Artistic director Ian Page writes: “MOZART 250 is now getting to a stage where Mozart was approaching full maturity as a composer, and even creating a programme devoted exclusively to music that he composed in 1772 involved some difficult decisions. Already by the age of sixteen he was writing works which regularly reveal the unique hallmarks of his greatness, and his productivity was such that we could have filled three evenings with music that he composed during the course of the year.

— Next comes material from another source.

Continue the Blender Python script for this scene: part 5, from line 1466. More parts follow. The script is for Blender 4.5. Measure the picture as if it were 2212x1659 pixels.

“Our overview of 1773 includes only two works by Mozart – more will follow later in the year – but as with similar programmes in the series it incorporates some magnificent music by a few of his contemporaries. Anton Schweitzer is a composer not previously featured within MOZART 250, but the opening aria of his Alceste is an extraordinarily intense and dramatic tour de force, and, as with the works by Mysliveček and C. P. E. Bach that are also featured in this programme, it demonstrates that some of the music being written at the time was quite unlike the music of Mozart, Haydn and Gluck.”

Next recording project

The Mozartists return to the recording studio from 3-5 January to record the third volume in their acclaimed ‘Sturm und Drang’ series. This will feature Haydn’s Symphony No. 44 in E minor (‘Trauer’), Mozart’s Adagio and Fugue in C minor and Kozeluch’s Symphony in G minor, alongside arias by Schweitzer and Paisiello performed by company Associate Artist Emily Pogorelc.